Updated

President Hamid Karzai on Wednesday approved changes to the make-up of Afghanistan's electoral complaints watchdog, removing foreign UN representatives before presidential polls next year.

The changes approved by MPs in parliament on Monday will however keep in place the Election Complaints Commission (ECC) that was integral to unmasking massive fraud at the last presidential election in 2009.

The government ordered last year that the commission be replaced by a special tribunal appointed directly by Karzai, raising fears from rights groups that it would dilute efforts to clamp down on electoral abuse.

A 14-member commission of MPs on Monday approved keeping the ECC, but said it could no longer include two foreign UN representatives, bowing to a key Karzai demand.

Instead its five members will all be Afghans, still appointed by Karzai but from a short list put forward by a panel.

Afghanistan is due to hold a presidential election in April, at which Karzai will step down after serving a maximum two terms. Months later, the US-led NATO combat mission against the Taliban is due to end.

Donor nations have pressured the government to pass a series of election laws, seen as crucial to proving that the 12-year war and billions of dollars of aid money have not been in vain.

Karzai has not yet signed into law another bill approved by parliament in May that will determine how April's election is run.

But under Wednesday's amendments, MPs say the Election Complaints Commission will retain full power to throw out fraudulent votes, and it alone will have the power to announce the final election result.

Members will be nominated by a selection committee, which will include the speakers of both houses of parliament, the Supreme Court and human rights commission, and a civil society representative.

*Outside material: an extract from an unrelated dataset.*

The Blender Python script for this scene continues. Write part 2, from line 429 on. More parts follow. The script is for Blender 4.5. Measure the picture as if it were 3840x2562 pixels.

The same panel will also nominate the head of the Independent Election Commission, responsible for administering the polls and previously appointed directly by Karzai.

"I sign into effect the law for structures, authorities and duties of the elections commission and electoral complaints commission," Karzai announced in a decree.

"This decree has come into effect after being signed," he added.

In the 2009 presidential election, the Election Complaints Commission investigated thousands of complaints, mostly related to alleged ballot-rigging by Karzai supporters.

The watchdog ordered ballots from 210 polling stations to be disqualified in a probe that ultimately forced Karzai to accept a second-round run-off, which was abandoned when his opponent Abdullah Abdullah pulled out.

Local think tank, Afghanistan Analysis and Awareness, welcomed the reforms as an "important milestone in creating the right framework for ensuring democratic elections and strengthening the foundations of Afghanistan's young democracy".

But Martine van Bijlert, co-director of the rival Afghanistan Analysts Network, said that while the new nomination and selection procedure brings a sense of transparency it does not guarantee independence.

"The actual decision whom to appoint stays with the president," she told AFP by email.

"There are many ways to play any appointments system or to gain influence after people have been appointed -- not just by the president but by all parties."

The new system makes it harder for any party fully to control the appointment process, but "does not make the process immune from politicking or manipulation", she added.

It remains unclear who will run for president.

Among a long list of possible candidates are Qayum Karzai, the president's brother, Omar Daudzai, a former chief of staff, and warlord-turned-governor Atta Mohammad Noor.